• _OBJECTIVE_: Quote every line as written. Omit pictures.
- - - -
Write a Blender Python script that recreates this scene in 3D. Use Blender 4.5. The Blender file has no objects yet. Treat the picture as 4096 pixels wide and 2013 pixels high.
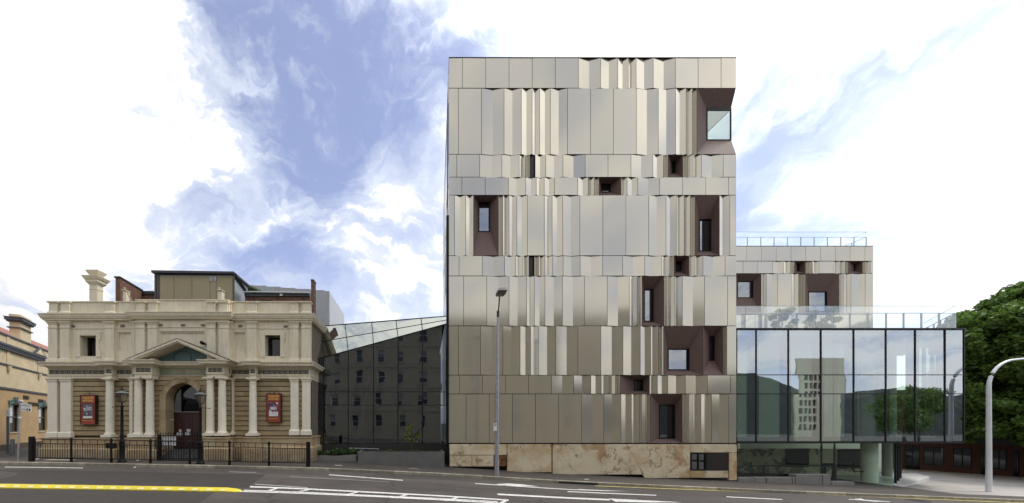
import bpy, bmesh, math, random
import numpy as np
from mathutils import Vector, Matrix
rng = random.Random(7)
nr = np.random.RandomState(5)
S = bpy.context.scene
COL = S.collection
# ------------------------------------------------------------------ camera
F = 1435.0; CX = 1640.0; CY = 1687.0; CZ = 2.2
cam_d = bpy.data.cameras.new('camera'); cam = bpy.data.objects.new('camera', cam_d); COL.objects.link(cam)
cam.location = (0, 0, CZ); cam.rotation_euler = (math.radians(90), 0, 0)
cam_d.sensor_width = 36; cam_d.lens = 36 * F / 4096
cam_d.shift_x = (2048 - CX) / 4096; cam_d.shift_y = (CY - 1006.5) / 4096
cam_d.clip_start = .1; cam_d.clip_end = 3000
S.camera = cam
S.view_settings.view_transform = 'Standard'; S.view_settings.look = 'None'
S.view_settings.exposure = 0.54; S.view_settings.gamma = 1; S.view_settings.use_curve_mapping = False
# ------------------------------------------------------------------ sun + sky
SUN_EL = math.radians(55); SUN_AZ = math.radians(-8)
sdir = Vector((math.cos(SUN_EL) * math.cos(SUN_AZ), -math.cos(SUN_EL) * math.sin(SUN_AZ), math.sin(SUN_EL)))
ld = bpy.data.lights.new('sun', 'SUN'); ld.energy = 1.5; ld.angle = math.radians(10); ld.color = (1, .95, .87)
sun = bpy.data.objects.new('sun', ld); COL.objects.link(sun); sun.rotation_euler = sdir.to_track_quat('Z', 'Y').to_euler()
sun.location = sdir * 60

def nodes_of(nt):
    nt.nodes.clear(); return nt.nodes, nt.links
class NB:
    """tiny node builder"""
    def __init__(s, nt): s.nt = nt; s.n = nt.nodes; s.l = nt.links
    def new(s, t, **kw):
        n = s.n.new(t)
        for k, v in kw.items(): setattr(n, k, v)
        return n
    def put(s, sock, v):
        if isinstance(v, bpy.types.NodeSocket): s.l.new(v, sock)
        elif v is not None: sock.default_value = v
    def math(s, op, a, b=None, c=None, clamp=False):
        n = s.new('ShaderNodeMath', operation=op, use_clamp=clamp)
        for i, v in enumerate((a, b, c)):
            if v is not None: s.put(n.inputs[i], v)
        return n.outputs[0]
    def vmath(s, op, a, b=None, out=0, scale=None):
        n = s.new('ShaderNodeVectorMath', operation=op)
        s.put(n.inputs[0], a)
        if b is not None: s.put(n.inputs[1], b)
        if scale is not None: s.put(n.inputs['Scale'], scale)
        return n.outputs[out]
    def noise(s, vec, scale, detail=4, rough=.5, dist=0, out='Fac'):
        n = s.new('ShaderNodeTexNoise'); s.put(n.inputs['Vector'], vec)
        n.inputs['Scale'].default_value = scale; n.inputs['Detail'].default_value = detail
        n.inputs['Roughness'].default_value = rough; n.inputs['Distortion'].default_value = dist
        return n.outputs[out]
    def rng(s, v, a, b, c=0., d=1., smooth=False):
        n = s.new('ShaderNodeMapRange', interpolation_type='SMOOTHSTEP' if smooth else 'LINEAR')
        s.put(n.inputs['Value'], v)
        for k, x in zip(('From Min', 'From Max', 'To Min', 'To Max'), (a, b, c, d)): n.inputs[k].default_value = x
        return n.outputs[0]
    def mix(s, f, a, b, mode='MIX'):
        n = s.new('ShaderNodeMix', data_type='RGBA', blend_type=mode)
        s.put(n.inputs[0], f); s.put(n.inputs[6], a); s.put(n.inputs[7], b)
        return n.outputs[2]
    def mapping(s, vec, scale=(1, 1, 1), rot=(0, 0, 0), loc=(0, 0, 0)):
        n = s.new('ShaderNodeMapping'); s.put(n.inputs[0], vec)
        n.inputs['Scale'].default_value = scale; n.inputs['Rotation'].default_value = rot; n.inputs['Location'].default_value = loc
        return n.outputs[0]

def c4(c): return (c[0], c[1], c[2], 1)
def pxdir(px, py): return Vector(((px - CX) / F, 1, (CY - py) / F)).normalized()

w = bpy.data.worlds.new('World'); S.world = w; w.use_nodes = True
nt = w.node_tree; nodes_of(nt); B = NB(nt)
out = B.new('ShaderNodeOutputWorld'); bg = B.new('ShaderNodeBackground'); bg.inputs[1].default_value = .12
sky = B.new('ShaderNodeTexSky', sky_type='NISHITA'); sky.sun_disc = False
sky.sun_elevation = SUN_EL; sky.sun_rotation = math.atan2(sdir.x, sdir.y); sky.ozone_density = 3.5; sky.air_density = 1.0; sky.dust_density = .3
geo = B.new('ShaderNodeTexCoord'); dirv = geo.outputs['Generated']
wob = B.vmath('SUBTRACT', B.noise(dirv, 3.2, 6, .55, out='Color'), (.5, .5, .5))
d1 = B.vmath('ADD', dirv, B.vmath('SCALE', wob, scale=.38))
wob2 = B.vmath('SUBTRACT', B.noise(dirv, 9, 4, .5, out='Color'), (.5, .5, .5))
d1 = B.vmath('ADD', d1, B.vmath('SCALE', wob2, scale=.05))
def blobs(lst, base):
    acc = base
    for px, py, r, wt in lst:
        d = B.vmath('DISTANCE', d1, tuple(pxdir(px, py)), out=1)
        acc = B.math('ADD', acc, B.rng(d, 0., r, wt, 0., True))
    return acc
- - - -
• _SOLUTION FOR THIS TASK_:
Write a Blender Python script that recreates this scene in 3D. Use Blender 4.5. The Blender file has no objects yet. Treat the picture as 4096 pixels wide and 2013 pixels high.
import bpy, bmesh, math, random
import numpy as np
from mathutils import Vector, Matrix
rng = random.Random(7)
nr = np.random.RandomState(5)
S = bpy.context.scene
COL = S.collection
# ------------------------------------------------------------------ camera
F = 1435.0; CX = 1640.0; CY = 1687.0; CZ = 2.2
cam_d = bpy.data.cameras.new('camera'); cam = bpy.data.objects.new('camera', cam_d); COL.objects.link(cam)
cam.location = (0, 0, CZ); cam.rotation_euler = (math.radians(90), 0, 0)
cam_d.sensor_width = 36; cam_d.lens = 36 * F / 4096
cam_d.shift_x = (2048 - CX) / 4096; cam_d.shift_y = (CY - 1006.5) / 4096
cam_d.clip_start = .1; cam_d.clip_end = 3000
S.camera = cam
S.view_settings.view_transform = 'Standard'; S.view_settings.look = 'None'
S.view_settings.exposure = 0.54; S.view_settings.gamma = 1; S.view_settings.use_curve_mapping = False
# ------------------------------------------------------------------ sun + sky
SUN_EL = math.radians(55); SUN_AZ = math.radians(-8)
sdir = Vector((math.cos(SUN_EL) * math.cos(SUN_AZ), -math.cos(SUN_EL) * math.sin(SUN_AZ), math.sin(SUN_EL)))
ld = bpy.data.lights.new('sun', 'SUN'); ld.energy = 1.5; ld.angle = math.radians(10); ld.color = (1, .95, .87)
sun = bpy.data.objects.new('sun', ld); COL.objects.link(sun); sun.rotation_euler = sdir.to_track_quat('Z', 'Y').to_euler()
sun.location = sdir * 60

def nodes_of(nt):
    nt.nodes.clear(); return nt.nodes, nt.links
class NB:
    """tiny node builder"""
    def __init__(s, nt): s.nt = nt; s.n = nt.nodes; s.l = nt.links
    def new(s, t, **kw):
        n = s.n.new(t)
        for k, v in kw.items(): setattr(n, k, v)
        return n
    def put(s, sock, v):
        if isinstance(v, bpy.types.NodeSocket): s.l.new(v, sock)
        elif v is not None: sock.default_value = v
    def math(s, op, a, b=None, c=None, clamp=False):
        n = s.new('ShaderNodeMath', operation=op, use_clamp=clamp)
        for i, v in enumerate((a, b, c)):
            if v is not None: s.put(n.inputs[i], v)
        return n.outputs[0]
    def vmath(s, op, a, b=None, out=0, scale=None):
        n = s.new('ShaderNodeVectorMath', operation=op)
        s.put(n.inputs[0], a)
        if b is not None: s.put(n.inputs[1], b)
        if scale is not None: s.put(n.inputs['Scale'], scale)
        return n.outputs[out]
    def noise(s, vec, scale, detail=4, rough=.5, dist=0, out='Fac'):
        n = s.new('ShaderNodeTexNoise'); s.put(n.inputs['Vector'], vec)
        n.inputs['Scale'].default_value = scale; n.inputs['Detail'].default_value = detail
        n.inputs['Roughness'].default_value = rough; n.inputs['Distortion'].default_value = dist
        return n.outputs[out]
    def rng(s, v, a, b, c=0., d=1., smooth=False):
        n = s.new('ShaderNodeMapRange', interpolation_type='SMOOTHSTEP' if smooth else 'LINEAR')
        s.put(n.inputs['Value'], v)
        for k, x in zip(('From Min', 'From Max', 'To Min', 'To Max'), (a, b, c, d)): n.inputs[k].default_value = x
        return n.outputs[0]
    def mix(s, f, a, b, mode='MIX'):
        n = s.new('ShaderNodeMix', data_type='RGBA', blend_type=mode)
        s.put(n.inputs[0], f); s.put(n.inputs[6], a); s.put(n.inputs[7], b)
        return n.outputs[2]
    def mapping(s, vec, scale=(1, 1, 1), rot=(0, 0, 0), loc=(0, 0, 0)):
        n = s.new('ShaderNodeMapping'); s.put(n.inputs[0], vec)
        n.inputs['Scale'].default_value = scale; n.inputs['Rotation'].default_value = rot; n.inputs['Location'].default_value = loc
        return n.outputs[0]

def c4(c): return (c[0], c[1], c[2], 1)
def pxdir(px, py): return Vector(((px - CX) / F, 1, (CY - py) / F)).normalized()

w = bpy.data.worlds.new('World'); S.world = w; w.use_nodes = True
nt = w.node_tree; nodes_of(nt); B = NB(nt)
out = B.new('ShaderNodeOutputWorld'); bg = B.new('ShaderNodeBackground'); bg.inputs[1].default_value = .12
sky = B.new('ShaderNodeTexSky', sky_type='NISHITA'); sky.sun_disc = False
sky.sun_elevation = SUN_EL; sky.sun_rotation = math.atan2(sdir.x, sdir.y); sky.ozone_density = 3.5; sky.air_density = 1.0; sky.dust_density = .3
geo = B.new('ShaderNodeTexCoord'); dirv = geo.outputs['Generated']
wob = B.vmath('SUBTRACT', B.noise(dirv, 3.2, 6, .55, out='Color'), (.5, .5, .5))
d1 = B.vmath('ADD', dirv, B.vmath('SCALE', wob, scale=.38))
wob2 = B.vmath('SUBTRACT', B.noise(dirv, 9, 4, .5, out='Color'), (.5, .5, .5))
d1 = B.vmath('ADD', d1, B.vmath('SCALE', wob2, scale=.05))
def blobs(lst, base):
    acc = base
    for px, py, r, wt in lst:
        d = B.vmath('DISTANCE', d1, tuple(pxdir(px, py)), out=1)
        acc = B.math('ADD', acc, B.rng(d, 0., r, wt, 0., True))
    return acc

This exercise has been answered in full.